チャーター・アームズ社というメーカーは何度が倒産して、現在では新しい拳銃メーカーとして、往年のベストセラーであるブルドッグを発売しています。もともと、チャーター・アームズ・ブルドッグは1973年にチャーター・アームズ社から発売された5連発のリボルバーでした。.44スペシャルまたは。357マグナム弾用に設計されたダブルアクションおよびシングルアクションのリボルバーでした。価格が安いこともあって、1970年代にはベストセラーのリボルバーのひとつでした。しかし、1992年には倒産し、チャーコという会社として再生されますが、またもや倒産。ついでチャーター2000というメーカーになり、エジェクターロッド(排莢桿)が覆われているデザインに変わりました。しかし、この会社もまた倒産し、2007年からは新しいチャーター・アームズ社となり、この改良型ブルドッグを販売しています。


倒産とは直接の関係はないのですが、チャーター・アームズ・ブルドッグは1976年ニューヨークで連続殺人を犯したデビッド・バーコウィッツ(「サムの息子」)によって使われたため、悪名高い拳銃となってしまいました。また、前に書いたように、このブルドッグとライフルのパーツを組み合わせたのが、映画「ブレード・ランナー」で主演のハリソン・フォードが使う「ブラスター」という架空のプロップガンですね。


チャーター・アームズはこのほかにアンダーカバーというリボルバーも作っていますが、場合によっては、「サタデーナイトスペシャル」と呼ばれる安物拳銃に分類されることもあります。しかし、.44スペシャルや.357マグナムなど、強力ですが、高価な弾丸を使う点で、.22LRや.25ACPの「サタデーナイトスペシャル」とは区別するのが一般的です。なお、「サムの息子」が使用したのは、.44スペシャル口径のブルドッグでした。
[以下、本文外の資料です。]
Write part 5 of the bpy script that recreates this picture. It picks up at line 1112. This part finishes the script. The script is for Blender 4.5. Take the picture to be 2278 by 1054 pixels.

チャーター・アームズ・ブルドッグは「刑事グラハム/凍りついた欲望」という映画で、主人公の刑事が使います。なお、この映画の原作は有名なトマス・ハリスの「レッド・ドラゴン」で、そのものの「レッド・ドラゴン」というタイトルでリメイクされます。これはハンニバル・レクター・シリーズの第1作で、刑事が犯人のヒントを得るために連続殺人犯のレクターを刑務所に訪れるという設定になっています。